Retailer Williams-Sonoma (NYSE: WSM), parent company of Pottery Barn, West Elm and several other retail formats, said third-quarter earnings edged up 2.8% to $71.3 million or 84 cents per share as its e-commerce and brick-and-mortar businesses continued to grow.

Total revenues for the quarter ended Oct. 29 rose 4.3% to $1.299 billion, including comparable brand growth of 3.3%. The retailer said hurricanes in Texas, Florida and Puerto Rico cost the company about $7 million in revenues.

E-commerce revenues accounted for 53.1% of all revenues, while brick-and-mortar stores generated 46.9% of the total.

“Our third quarter results demonstrate the effectiveness of our strategic priorities to deliver value, quality and excellent customer service,” said Laura Alber, president and CEO. “During the quarter, strong execution against our product and digital initiatives drove new customer acquisition and top-line expansion in a competitive and dynamic retail environment. Importantly, our demand during the quarter exceeded or was at least equal to net revenues across all of our brands – most notably in Pottery Barn and PBteen – which is a strong indication of the health of our business.”

“All of our initiatives are underpinned by our vision to create a high-touch customer service platform that is truly transformational for the home furnishings industry,” she continued.

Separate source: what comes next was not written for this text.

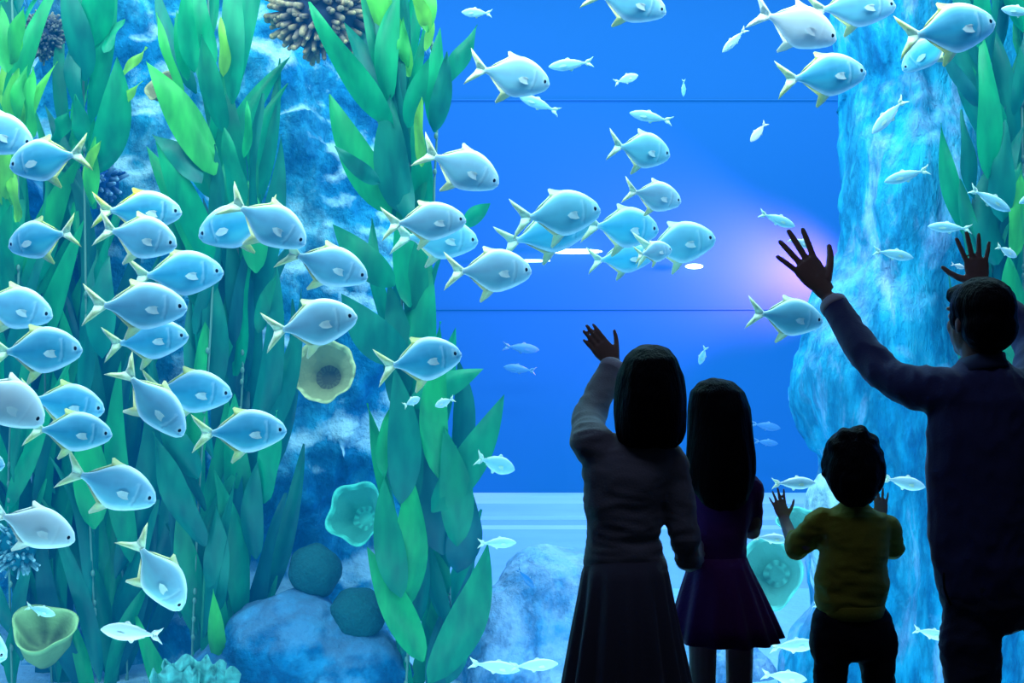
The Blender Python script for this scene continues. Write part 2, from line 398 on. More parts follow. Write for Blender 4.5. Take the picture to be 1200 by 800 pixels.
kelp('tall kelp strand rising just right of the grey bushy coral', [(118, 850), (105, 600), (100, 300), (96, -60)], 6.4,
     [((100, 95), (70, -25), 40, G+D_), ((108, 55), (113, -70), 42, G), ((122, 62), (146, 22), 15, G), ((112, 205), (137, 66), 44, G), ((94, 135), (84, 38), 24, D_), ((135, 95), (172, 55), 12, L_), ((96, 170), (88, 110), 22, G),
      ((108, 240), (112, 160), 22, L_), ((100, 215), (118, 165), 16, L_), ((140, 130), (168, 95), 12, L_), ((120, 420), (128, 300), 40, G), ((110, 620), (98, 480), 44, G)],
     dict(step=34, ang=(2, 22), len=(80, 150), w=(18, 32), jit=14, tint=lambda y: L_+G+G if y < 260 else G+D_))
kelp('dense dark kelp strand low on the left beside the yellow vase sponge', [(150, 850), (146, 700), (128, 540), (118, 440)], 6.65, [],
     dict(step=13, ang=(2, 22), len=(110, 190), w=(28, 46), jit=28, tint=G+D_+D_))
kelp('kelp strand with a long lime blade crossing the brown tube sponge', [(222, 850), (232, 600), (250, 300), (242, -60)], 6.3,
     [((252, 205), (171, 71), 46, L_), ((214, 112), (183, 15), 15, L_), ((272, 122), (268, -60), 30, G), ((228, 85), (221, -20), 26, L_+G), ((262, 155), (236, 40), 34, G+D_), ((236, 215), (178, 157), 30, G),
      ((286, 185), (289, 118), 12, G), ((247, 310), (182, 165), 42, G), ((220, 95), (207, 12), 18, G), ((250, 80), (232, -30), 26, G), ((280, 250), (262, 150), 30, G), ((262, 90), (258, 20), 16, L_),
      ((240, 640), (180, 505), 40, G), ((232, 560), (185, 480), 36, G)],
     dict(step=32, ang=(2, 26), len=(90, 160), w=(24, 40), jit=16, tint=lambda y: G if y < 480 else G+D_))
kelp('kelp strand with dark pointed blades in front of the blue rock hollow', [(282, 850), (272, 640), (285, 420), (276, 260)], 6.45,
     [((303, 390), (324, 322), 20, G), ((325, 380), (328, 355), 10, G), ((308, 590), (325, 480), 32, G), ((245, 800), (240, 646), 36, G), ((283, 805), (315, 706), 26, G), ((232, 745), (207, 600), 38, G), ((252, 720), (254, 590), 34, G),
      ((300, 655), (302, 540), 30, D_), ((262, 800), (250, 690), 24, L_), ((300, 320), (290, 210), 36, G), ((255, 275), (262, 190), 28, G)],
     dict(step=17, ang=(2, 20), len=(110, 180), w=(28, 44), jit=16, tint=lambda y: G+D_))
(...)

Separately, Williams-Sonoma announced it had signed a definitive agreement to purchase Outward, a leading 3-D imaging and augmented reality platform for the home furnishings and décor industry, for $112 million in cash.

This strategic acquisition will enable Williams-Sonoma to enhance and extend its high-touch customer service platform, and to develop technologies with Outward that further transform the shopping experience for home furnishings, the retailer said.

For the nine months ended Oct. 29, earnings were up 1.9% to $163.8 million or $1.89 per share. Nine-month revenues were up 3.1% to $3.612 billion.

The company also tweaked its revenue and earnings projections for the fiscal year, which ends in late January.

Revenues are now forecast at $5.225 billion to $5.290 billion, compared with an August forecast of $5.165 billion to $5.265 billion, while adjusted earnings per share are now projected at $3.45 to $3.60. That compares with the August forecast of $3.45 to $3.65.